Excerpt from Matthew Poole's commentary on Hab. 3:16:

"When he cometh up; the king of Babylon, with all his bitter and cruel nations, bent on violence and rapine.

Unto the people; against the Jews, my people, saith the prophet.

He will invade them with mighty force, and cut in pieces, make most bloody work among them.

With his troops; with numerous armies, and spoil in troops, where what one leaves another will take; where none escape the fury of some or other in the troops:... " Source: here

So, again the day of trouble, the day of judgment was directed against Israel.

Prov. 16:4 is generally applied to the wicked of any generation who refuse to repent. They will meet their day of judgment.

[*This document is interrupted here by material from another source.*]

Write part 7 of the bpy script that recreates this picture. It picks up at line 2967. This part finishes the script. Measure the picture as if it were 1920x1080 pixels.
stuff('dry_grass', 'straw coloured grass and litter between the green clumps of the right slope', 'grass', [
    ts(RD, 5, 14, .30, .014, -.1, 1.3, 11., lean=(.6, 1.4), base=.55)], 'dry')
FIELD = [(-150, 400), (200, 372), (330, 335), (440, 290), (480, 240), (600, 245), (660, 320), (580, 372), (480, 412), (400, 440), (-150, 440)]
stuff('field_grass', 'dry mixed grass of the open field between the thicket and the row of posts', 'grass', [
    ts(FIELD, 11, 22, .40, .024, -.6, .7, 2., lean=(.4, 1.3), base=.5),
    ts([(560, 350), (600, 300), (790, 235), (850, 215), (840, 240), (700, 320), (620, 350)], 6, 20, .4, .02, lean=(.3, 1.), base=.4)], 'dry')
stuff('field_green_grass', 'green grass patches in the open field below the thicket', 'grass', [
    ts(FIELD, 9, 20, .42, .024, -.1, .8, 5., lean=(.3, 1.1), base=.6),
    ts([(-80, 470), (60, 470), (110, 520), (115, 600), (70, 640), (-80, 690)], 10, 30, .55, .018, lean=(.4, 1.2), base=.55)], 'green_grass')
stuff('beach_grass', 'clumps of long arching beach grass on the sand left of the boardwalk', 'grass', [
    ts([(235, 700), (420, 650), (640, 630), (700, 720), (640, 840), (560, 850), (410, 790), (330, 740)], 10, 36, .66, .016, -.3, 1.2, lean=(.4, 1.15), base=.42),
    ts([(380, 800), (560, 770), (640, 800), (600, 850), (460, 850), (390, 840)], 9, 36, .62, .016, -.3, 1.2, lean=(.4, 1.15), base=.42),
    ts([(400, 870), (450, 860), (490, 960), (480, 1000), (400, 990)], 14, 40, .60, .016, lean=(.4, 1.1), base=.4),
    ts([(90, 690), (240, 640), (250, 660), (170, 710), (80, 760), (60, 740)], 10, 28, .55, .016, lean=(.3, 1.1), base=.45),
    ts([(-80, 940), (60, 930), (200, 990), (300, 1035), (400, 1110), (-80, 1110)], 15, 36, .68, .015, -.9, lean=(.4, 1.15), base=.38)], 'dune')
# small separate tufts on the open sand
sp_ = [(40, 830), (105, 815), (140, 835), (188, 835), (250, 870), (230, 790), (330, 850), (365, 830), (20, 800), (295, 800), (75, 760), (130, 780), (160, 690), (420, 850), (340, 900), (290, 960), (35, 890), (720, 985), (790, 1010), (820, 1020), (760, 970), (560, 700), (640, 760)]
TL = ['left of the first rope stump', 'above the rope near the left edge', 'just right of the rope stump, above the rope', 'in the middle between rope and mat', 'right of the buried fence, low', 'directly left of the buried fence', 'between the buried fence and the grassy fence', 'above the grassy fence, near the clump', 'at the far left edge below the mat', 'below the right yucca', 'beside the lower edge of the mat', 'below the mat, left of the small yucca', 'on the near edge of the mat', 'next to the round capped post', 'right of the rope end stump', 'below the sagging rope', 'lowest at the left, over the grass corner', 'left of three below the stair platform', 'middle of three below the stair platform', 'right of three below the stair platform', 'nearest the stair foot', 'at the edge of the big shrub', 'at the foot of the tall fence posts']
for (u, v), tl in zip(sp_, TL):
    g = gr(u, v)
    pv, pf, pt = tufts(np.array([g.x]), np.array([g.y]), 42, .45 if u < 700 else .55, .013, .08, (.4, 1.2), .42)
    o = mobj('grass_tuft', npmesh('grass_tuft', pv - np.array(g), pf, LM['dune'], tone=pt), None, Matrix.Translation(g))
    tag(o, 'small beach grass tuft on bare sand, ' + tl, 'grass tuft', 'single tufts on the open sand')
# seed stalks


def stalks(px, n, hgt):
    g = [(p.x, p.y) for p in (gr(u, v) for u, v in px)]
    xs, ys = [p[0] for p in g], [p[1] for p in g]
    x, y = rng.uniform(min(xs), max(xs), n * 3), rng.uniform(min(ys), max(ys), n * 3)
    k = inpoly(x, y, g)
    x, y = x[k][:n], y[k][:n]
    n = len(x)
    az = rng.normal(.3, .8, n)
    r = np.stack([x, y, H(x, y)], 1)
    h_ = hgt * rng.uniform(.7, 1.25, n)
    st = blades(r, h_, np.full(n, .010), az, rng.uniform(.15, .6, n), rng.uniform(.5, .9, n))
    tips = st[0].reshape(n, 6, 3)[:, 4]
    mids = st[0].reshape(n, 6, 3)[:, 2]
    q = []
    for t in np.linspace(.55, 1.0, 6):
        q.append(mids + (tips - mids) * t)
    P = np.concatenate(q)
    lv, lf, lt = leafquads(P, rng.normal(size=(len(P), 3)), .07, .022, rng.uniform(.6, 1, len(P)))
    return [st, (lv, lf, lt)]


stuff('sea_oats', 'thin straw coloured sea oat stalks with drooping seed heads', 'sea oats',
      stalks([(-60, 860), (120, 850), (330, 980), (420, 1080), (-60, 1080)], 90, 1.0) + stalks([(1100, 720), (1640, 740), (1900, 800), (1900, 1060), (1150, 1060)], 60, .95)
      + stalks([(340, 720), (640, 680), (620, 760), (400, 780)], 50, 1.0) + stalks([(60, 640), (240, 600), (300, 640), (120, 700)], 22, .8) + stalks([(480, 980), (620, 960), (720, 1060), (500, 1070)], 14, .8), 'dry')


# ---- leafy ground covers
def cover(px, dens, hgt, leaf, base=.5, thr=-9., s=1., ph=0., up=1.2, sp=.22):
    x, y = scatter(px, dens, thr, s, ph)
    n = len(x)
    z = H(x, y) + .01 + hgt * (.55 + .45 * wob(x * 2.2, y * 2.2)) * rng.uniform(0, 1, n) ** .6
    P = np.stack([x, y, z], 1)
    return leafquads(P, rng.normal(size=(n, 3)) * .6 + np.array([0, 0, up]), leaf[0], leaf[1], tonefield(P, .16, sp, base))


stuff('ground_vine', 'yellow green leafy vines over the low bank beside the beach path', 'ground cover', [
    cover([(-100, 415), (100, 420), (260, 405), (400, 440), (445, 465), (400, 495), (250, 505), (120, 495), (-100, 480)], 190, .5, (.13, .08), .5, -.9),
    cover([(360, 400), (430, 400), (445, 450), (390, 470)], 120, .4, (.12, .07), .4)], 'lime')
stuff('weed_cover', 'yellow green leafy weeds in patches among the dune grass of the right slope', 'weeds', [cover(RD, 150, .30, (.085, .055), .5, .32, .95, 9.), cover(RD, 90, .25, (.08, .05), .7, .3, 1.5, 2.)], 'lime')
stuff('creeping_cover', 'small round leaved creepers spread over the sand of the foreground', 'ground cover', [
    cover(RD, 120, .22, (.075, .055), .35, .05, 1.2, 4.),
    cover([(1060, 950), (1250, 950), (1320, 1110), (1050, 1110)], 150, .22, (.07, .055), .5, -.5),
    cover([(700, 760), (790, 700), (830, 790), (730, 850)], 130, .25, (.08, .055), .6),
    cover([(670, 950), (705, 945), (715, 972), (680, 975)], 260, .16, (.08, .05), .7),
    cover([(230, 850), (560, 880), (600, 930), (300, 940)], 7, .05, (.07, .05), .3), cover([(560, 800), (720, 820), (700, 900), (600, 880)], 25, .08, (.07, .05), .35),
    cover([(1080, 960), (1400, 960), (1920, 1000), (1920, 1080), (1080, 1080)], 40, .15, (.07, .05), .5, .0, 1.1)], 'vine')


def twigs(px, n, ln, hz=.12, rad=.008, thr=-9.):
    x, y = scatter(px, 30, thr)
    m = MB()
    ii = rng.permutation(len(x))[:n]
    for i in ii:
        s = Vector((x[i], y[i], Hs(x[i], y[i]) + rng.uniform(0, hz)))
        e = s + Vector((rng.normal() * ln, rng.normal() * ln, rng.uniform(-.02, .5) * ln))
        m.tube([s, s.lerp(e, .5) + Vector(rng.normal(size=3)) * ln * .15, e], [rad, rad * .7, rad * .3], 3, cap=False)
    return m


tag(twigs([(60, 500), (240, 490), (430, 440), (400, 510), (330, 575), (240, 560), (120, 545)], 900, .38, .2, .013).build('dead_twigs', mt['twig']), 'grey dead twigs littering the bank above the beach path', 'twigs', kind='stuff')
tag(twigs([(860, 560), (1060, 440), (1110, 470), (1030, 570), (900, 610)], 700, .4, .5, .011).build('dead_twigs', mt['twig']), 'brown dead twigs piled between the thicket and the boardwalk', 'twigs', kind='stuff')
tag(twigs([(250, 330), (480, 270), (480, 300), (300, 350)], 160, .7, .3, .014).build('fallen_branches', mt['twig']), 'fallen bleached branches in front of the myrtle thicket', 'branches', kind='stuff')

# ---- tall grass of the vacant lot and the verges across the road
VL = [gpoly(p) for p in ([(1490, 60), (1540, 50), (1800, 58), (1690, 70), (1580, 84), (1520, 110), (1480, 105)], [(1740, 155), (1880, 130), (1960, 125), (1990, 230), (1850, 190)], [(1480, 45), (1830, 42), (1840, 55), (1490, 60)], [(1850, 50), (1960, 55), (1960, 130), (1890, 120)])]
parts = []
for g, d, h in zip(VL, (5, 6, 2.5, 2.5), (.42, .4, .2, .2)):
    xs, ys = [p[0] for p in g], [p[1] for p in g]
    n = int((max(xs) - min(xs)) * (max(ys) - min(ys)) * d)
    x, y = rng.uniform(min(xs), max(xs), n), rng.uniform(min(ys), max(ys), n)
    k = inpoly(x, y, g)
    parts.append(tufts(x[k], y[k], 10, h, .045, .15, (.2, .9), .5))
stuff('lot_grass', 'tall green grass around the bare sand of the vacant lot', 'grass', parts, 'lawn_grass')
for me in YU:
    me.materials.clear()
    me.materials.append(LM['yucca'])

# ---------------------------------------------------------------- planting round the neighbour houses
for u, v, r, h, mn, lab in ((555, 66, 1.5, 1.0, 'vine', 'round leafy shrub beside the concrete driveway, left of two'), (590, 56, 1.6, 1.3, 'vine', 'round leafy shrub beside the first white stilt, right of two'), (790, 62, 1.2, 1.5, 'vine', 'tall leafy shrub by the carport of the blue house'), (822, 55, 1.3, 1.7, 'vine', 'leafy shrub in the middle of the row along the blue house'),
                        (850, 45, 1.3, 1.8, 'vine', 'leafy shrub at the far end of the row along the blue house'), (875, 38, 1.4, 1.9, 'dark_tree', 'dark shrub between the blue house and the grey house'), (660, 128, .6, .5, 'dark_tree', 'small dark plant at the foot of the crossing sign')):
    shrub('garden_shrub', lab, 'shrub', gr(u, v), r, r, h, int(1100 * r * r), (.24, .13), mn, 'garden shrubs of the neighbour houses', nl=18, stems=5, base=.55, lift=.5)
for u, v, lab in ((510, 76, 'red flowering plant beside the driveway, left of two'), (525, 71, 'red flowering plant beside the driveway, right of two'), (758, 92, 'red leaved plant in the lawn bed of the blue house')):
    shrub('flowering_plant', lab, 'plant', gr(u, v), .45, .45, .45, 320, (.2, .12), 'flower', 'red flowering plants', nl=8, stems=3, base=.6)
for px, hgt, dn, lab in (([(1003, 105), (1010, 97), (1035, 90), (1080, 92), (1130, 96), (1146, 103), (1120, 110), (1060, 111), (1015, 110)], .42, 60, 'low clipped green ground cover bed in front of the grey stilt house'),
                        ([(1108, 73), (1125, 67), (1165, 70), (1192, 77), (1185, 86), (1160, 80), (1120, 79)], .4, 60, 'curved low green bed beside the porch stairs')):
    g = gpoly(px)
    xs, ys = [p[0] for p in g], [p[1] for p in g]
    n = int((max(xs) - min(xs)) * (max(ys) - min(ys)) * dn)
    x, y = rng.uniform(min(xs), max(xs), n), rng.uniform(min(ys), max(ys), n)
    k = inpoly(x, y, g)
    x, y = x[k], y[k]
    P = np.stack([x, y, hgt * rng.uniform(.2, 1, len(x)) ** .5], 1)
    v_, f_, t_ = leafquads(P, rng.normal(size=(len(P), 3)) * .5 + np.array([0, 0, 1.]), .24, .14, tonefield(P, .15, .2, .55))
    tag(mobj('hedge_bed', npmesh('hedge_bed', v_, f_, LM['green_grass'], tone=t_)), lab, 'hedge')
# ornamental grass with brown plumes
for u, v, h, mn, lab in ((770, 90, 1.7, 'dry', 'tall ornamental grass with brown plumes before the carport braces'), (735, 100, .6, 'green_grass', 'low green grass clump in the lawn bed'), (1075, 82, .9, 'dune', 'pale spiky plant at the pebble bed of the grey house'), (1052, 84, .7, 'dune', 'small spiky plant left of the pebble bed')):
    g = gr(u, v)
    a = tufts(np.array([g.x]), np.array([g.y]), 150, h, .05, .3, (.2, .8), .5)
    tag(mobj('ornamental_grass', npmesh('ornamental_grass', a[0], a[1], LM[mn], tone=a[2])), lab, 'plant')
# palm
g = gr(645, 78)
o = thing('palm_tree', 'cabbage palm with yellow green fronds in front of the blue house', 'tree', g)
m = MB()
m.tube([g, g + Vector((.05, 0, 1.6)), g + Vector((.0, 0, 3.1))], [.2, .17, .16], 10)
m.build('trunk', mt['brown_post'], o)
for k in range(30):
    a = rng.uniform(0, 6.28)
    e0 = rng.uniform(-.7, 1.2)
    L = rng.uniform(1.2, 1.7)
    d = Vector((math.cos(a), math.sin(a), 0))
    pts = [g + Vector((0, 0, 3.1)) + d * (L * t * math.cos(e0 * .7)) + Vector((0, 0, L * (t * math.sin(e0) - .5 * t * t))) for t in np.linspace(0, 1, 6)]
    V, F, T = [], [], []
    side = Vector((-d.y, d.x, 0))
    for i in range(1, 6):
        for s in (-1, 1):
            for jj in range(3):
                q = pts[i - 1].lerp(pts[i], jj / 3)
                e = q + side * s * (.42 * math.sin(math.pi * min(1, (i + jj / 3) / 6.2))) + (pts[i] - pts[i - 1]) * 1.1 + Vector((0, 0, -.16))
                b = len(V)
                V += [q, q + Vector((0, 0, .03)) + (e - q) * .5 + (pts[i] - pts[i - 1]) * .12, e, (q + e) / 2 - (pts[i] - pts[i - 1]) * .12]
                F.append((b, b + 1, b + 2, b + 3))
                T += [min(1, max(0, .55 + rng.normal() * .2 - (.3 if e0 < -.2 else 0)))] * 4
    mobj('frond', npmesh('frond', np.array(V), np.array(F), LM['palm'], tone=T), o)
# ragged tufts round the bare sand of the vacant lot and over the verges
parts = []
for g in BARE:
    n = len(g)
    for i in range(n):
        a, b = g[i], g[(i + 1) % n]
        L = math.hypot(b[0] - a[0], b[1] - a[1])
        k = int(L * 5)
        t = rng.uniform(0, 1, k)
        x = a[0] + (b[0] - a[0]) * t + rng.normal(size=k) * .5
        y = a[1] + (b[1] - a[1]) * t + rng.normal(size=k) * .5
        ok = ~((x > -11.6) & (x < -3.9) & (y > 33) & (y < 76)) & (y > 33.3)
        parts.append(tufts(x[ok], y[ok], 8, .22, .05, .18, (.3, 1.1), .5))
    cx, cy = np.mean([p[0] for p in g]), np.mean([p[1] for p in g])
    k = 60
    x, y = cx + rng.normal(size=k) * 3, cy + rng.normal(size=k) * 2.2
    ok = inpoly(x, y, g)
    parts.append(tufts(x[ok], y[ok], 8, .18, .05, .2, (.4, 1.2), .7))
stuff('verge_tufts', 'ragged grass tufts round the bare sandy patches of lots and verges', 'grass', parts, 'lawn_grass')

Ellicott's commentary on this verse:

"The Lord hath made all things for himself—i.e., to serve His own purposes, that His wisdom, goodness, &c, may be thereby revealed. Or the passage may be translated, “hath made all for its own end or purpose.” The assertion that “He has made the wicked for the day of evil,” does not mean that He created any one for punishment—i.e., predestined him for destruction. It only teaches that even the wicked are subservient to God’s eternal purposes; that Pharaoh, for instance, by his rebellion could not change God’s plans for the deliverance of His people, but only gave Him an occasion for showing forth His power, justice, goodness, and longsuffering. The “day of evil,” i.e., punishment, at last overtook Pharaoh in accordance with the law and purpose of God that the wicked, if unrepentant, shall be punished, and thereby serve as a warning to others; but God by his longsuffering shewed that He was “not willing” that he should “perish,” but rather that he “should come to repentance” (2Peter 3:9). This appears to be also the teaching of St. Paul in Romans 9:17, sqq." Source: here

"The day of trouble" was synonymous with "a day of the Lord" and "the day of affliction" as well as "the day of wrath". They all meant a time of God's judgment upon the wicked.